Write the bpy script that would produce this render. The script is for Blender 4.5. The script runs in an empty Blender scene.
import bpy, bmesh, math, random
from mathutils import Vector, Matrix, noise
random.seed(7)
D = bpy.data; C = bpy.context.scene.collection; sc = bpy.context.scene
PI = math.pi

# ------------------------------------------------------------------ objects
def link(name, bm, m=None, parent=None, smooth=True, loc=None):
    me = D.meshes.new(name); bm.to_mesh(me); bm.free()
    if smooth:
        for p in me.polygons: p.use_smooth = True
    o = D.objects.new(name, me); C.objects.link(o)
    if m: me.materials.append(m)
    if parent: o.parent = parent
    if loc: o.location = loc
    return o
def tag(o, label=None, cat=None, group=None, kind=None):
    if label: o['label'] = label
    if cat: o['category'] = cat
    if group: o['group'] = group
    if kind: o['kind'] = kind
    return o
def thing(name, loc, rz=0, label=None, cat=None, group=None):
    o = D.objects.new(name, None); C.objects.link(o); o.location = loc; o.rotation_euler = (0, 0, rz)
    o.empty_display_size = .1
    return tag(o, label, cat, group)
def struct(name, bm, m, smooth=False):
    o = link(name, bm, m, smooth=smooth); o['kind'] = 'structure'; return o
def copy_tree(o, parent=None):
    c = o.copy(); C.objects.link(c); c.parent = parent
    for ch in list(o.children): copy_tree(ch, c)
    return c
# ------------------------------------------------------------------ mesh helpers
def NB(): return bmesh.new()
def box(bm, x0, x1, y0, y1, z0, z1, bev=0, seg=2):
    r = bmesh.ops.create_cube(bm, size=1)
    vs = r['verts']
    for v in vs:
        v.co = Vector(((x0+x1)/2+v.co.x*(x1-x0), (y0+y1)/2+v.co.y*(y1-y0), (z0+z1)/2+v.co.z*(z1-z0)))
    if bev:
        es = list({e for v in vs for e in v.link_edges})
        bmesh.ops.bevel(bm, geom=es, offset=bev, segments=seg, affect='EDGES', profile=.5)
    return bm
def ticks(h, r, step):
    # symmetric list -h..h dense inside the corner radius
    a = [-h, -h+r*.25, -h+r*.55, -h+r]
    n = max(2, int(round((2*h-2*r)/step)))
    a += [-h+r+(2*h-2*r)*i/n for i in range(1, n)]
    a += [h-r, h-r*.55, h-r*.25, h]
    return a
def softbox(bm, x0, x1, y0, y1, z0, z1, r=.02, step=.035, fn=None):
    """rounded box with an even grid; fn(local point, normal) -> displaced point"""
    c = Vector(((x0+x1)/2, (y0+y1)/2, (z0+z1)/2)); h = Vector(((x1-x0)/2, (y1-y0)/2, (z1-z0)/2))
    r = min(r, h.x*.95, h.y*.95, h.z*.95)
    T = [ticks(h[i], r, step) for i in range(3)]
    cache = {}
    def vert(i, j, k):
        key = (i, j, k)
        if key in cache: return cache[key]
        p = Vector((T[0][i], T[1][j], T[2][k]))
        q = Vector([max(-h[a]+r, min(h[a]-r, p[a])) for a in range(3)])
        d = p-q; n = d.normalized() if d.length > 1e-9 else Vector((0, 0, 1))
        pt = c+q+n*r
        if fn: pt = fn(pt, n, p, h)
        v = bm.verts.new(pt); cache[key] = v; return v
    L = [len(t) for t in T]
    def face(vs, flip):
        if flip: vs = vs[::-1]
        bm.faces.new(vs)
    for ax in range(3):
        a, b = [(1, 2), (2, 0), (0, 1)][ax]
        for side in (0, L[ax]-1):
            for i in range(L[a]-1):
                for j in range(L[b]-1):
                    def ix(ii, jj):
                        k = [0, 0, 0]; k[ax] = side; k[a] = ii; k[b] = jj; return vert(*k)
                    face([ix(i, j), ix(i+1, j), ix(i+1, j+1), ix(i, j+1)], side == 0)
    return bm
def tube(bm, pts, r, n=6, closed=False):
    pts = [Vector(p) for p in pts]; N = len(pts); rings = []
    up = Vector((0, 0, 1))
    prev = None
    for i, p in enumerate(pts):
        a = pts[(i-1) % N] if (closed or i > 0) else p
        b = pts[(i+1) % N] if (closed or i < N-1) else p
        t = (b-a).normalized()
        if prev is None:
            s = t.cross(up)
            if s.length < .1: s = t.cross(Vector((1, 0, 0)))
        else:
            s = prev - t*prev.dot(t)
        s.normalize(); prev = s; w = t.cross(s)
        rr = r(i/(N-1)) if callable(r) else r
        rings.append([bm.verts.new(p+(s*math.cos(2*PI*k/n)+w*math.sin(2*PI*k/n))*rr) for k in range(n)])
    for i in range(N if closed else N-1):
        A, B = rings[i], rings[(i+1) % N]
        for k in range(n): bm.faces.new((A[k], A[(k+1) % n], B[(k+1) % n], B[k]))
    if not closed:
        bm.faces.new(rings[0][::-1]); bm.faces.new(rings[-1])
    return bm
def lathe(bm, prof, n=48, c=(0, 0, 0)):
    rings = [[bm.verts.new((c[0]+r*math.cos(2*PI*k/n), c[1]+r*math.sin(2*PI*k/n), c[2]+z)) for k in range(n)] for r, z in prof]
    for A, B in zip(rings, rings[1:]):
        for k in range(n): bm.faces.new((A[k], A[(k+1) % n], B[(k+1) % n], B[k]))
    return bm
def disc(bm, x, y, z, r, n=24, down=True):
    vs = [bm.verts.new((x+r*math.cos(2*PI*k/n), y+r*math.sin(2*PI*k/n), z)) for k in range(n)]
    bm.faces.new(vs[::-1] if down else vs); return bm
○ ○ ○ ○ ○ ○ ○
Repeat the data in its entirety, character for character.

== WORKED SOLUTION ==
Write the bpy script that would produce this render. The script is for Blender 4.5. The script runs in an empty Blender scene.
import bpy, bmesh, math, random
from mathutils import Vector, Matrix, noise
random.seed(7)
D = bpy.data; C = bpy.context.scene.collection; sc = bpy.context.scene
PI = math.pi

# ------------------------------------------------------------------ objects
def link(name, bm, m=None, parent=None, smooth=True, loc=None):
    me = D.meshes.new(name); bm.to_mesh(me); bm.free()
    if smooth:
        for p in me.polygons: p.use_smooth = True
    o = D.objects.new(name, me); C.objects.link(o)
    if m: me.materials.append(m)
    if parent: o.parent = parent
    if loc: o.location = loc
    return o
def tag(o, label=None, cat=None, group=None, kind=None):
    if label: o['label'] = label
    if cat: o['category'] = cat
    if group: o['group'] = group
    if kind: o['kind'] = kind
    return o
def thing(name, loc, rz=0, label=None, cat=None, group=None):
    o = D.objects.new(name, None); C.objects.link(o); o.location = loc; o.rotation_euler = (0, 0, rz)
    o.empty_display_size = .1
    return tag(o, label, cat, group)
def struct(name, bm, m, smooth=False):
    o = link(name, bm, m, smooth=smooth); o['kind'] = 'structure'; return o
def copy_tree(o, parent=None):
    c = o.copy(); C.objects.link(c); c.parent = parent
    for ch in list(o.children): copy_tree(ch, c)
    return c
# ------------------------------------------------------------------ mesh helpers
def NB(): return bmesh.new()
def box(bm, x0, x1, y0, y1, z0, z1, bev=0, seg=2):
    r = bmesh.ops.create_cube(bm, size=1)
    vs = r['verts']
    for v in vs:
        v.co = Vector(((x0+x1)/2+v.co.x*(x1-x0), (y0+y1)/2+v.co.y*(y1-y0), (z0+z1)/2+v.co.z*(z1-z0)))
    if bev:
        es = list({e for v in vs for e in v.link_edges})
        bmesh.ops.bevel(bm, geom=es, offset=bev, segments=seg, affect='EDGES', profile=.5)
    return bm
def ticks(h, r, step):
    # symmetric list -h..h dense inside the corner radius
    a = [-h, -h+r*.25, -h+r*.55, -h+r]
    n = max(2, int(round((2*h-2*r)/step)))
    a += [-h+r+(2*h-2*r)*i/n for i in range(1, n)]
    a += [h-r, h-r*.55, h-r*.25, h]
    return a
def softbox(bm, x0, x1, y0, y1, z0, z1, r=.02, step=.035, fn=None):
    """rounded box with an even grid; fn(local point, normal) -> displaced point"""
    c = Vector(((x0+x1)/2, (y0+y1)/2, (z0+z1)/2)); h = Vector(((x1-x0)/2, (y1-y0)/2, (z1-z0)/2))
    r = min(r, h.x*.95, h.y*.95, h.z*.95)
    T = [ticks(h[i], r, step) for i in range(3)]
    cache = {}
    def vert(i, j, k):
        key = (i, j, k)
        if key in cache: return cache[key]
        p = Vector((T[0][i], T[1][j], T[2][k]))
        q = Vector([max(-h[a]+r, min(h[a]-r, p[a])) for a in range(3)])
        d = p-q; n = d.normalized() if d.length > 1e-9 else Vector((0, 0, 1))
        pt = c+q+n*r
        if fn: pt = fn(pt, n, p, h)
        v = bm.verts.new(pt); cache[key] = v; return v
    L = [len(t) for t in T]
    def face(vs, flip):
        if flip: vs = vs[::-1]
        bm.faces.new(vs)
    for ax in range(3):
        a, b = [(1, 2), (2, 0), (0, 1)][ax]
        for side in (0, L[ax]-1):
            for i in range(L[a]-1):
                for j in range(L[b]-1):
                    def ix(ii, jj):
                        k = [0, 0, 0]; k[ax] = side; k[a] = ii; k[b] = jj; return vert(*k)
                    face([ix(i, j), ix(i+1, j), ix(i+1, j+1), ix(i, j+1)], side == 0)
    return bm
def tube(bm, pts, r, n=6, closed=False):
    pts = [Vector(p) for p in pts]; N = len(pts); rings = []
    up = Vector((0, 0, 1))
    prev = None
    for i, p in enumerate(pts):
        a = pts[(i-1) % N] if (closed or i > 0) else p
        b = pts[(i+1) % N] if (closed or i < N-1) else p
        t = (b-a).normalized()
        if prev is None:
            s = t.cross(up)
            if s.length < .1: s = t.cross(Vector((1, 0, 0)))
        else:
            s = prev - t*prev.dot(t)
        s.normalize(); prev = s; w = t.cross(s)
        rr = r(i/(N-1)) if callable(r) else r
        rings.append([bm.verts.new(p+(s*math.cos(2*PI*k/n)+w*math.sin(2*PI*k/n))*rr) for k in range(n)])
    for i in range(N if closed else N-1):
        A, B = rings[i], rings[(i+1) % N]
        for k in range(n): bm.faces.new((A[k], A[(k+1) % n], B[(k+1) % n], B[k]))
    if not closed:
        bm.faces.new(rings[0][::-1]); bm.faces.new(rings[-1])
    return bm
def lathe(bm, prof, n=48, c=(0, 0, 0)):
    rings = [[bm.verts.new((c[0]+r*math.cos(2*PI*k/n), c[1]+r*math.sin(2*PI*k/n), c[2]+z)) for k in range(n)] for r, z in prof]
    for A, B in zip(rings, rings[1:]):
        for k in range(n): bm.faces.new((A[k], A[(k+1) % n], B[(k+1) % n], B[k]))
    return bm
def disc(bm, x, y, z, r, n=24, down=True):
    vs = [bm.verts.new((x+r*math.cos(2*PI*k/n), y+r*math.sin(2*PI*k/n), z)) for k in range(n)]
    bm.faces.new(vs[::-1] if down else vs); return bm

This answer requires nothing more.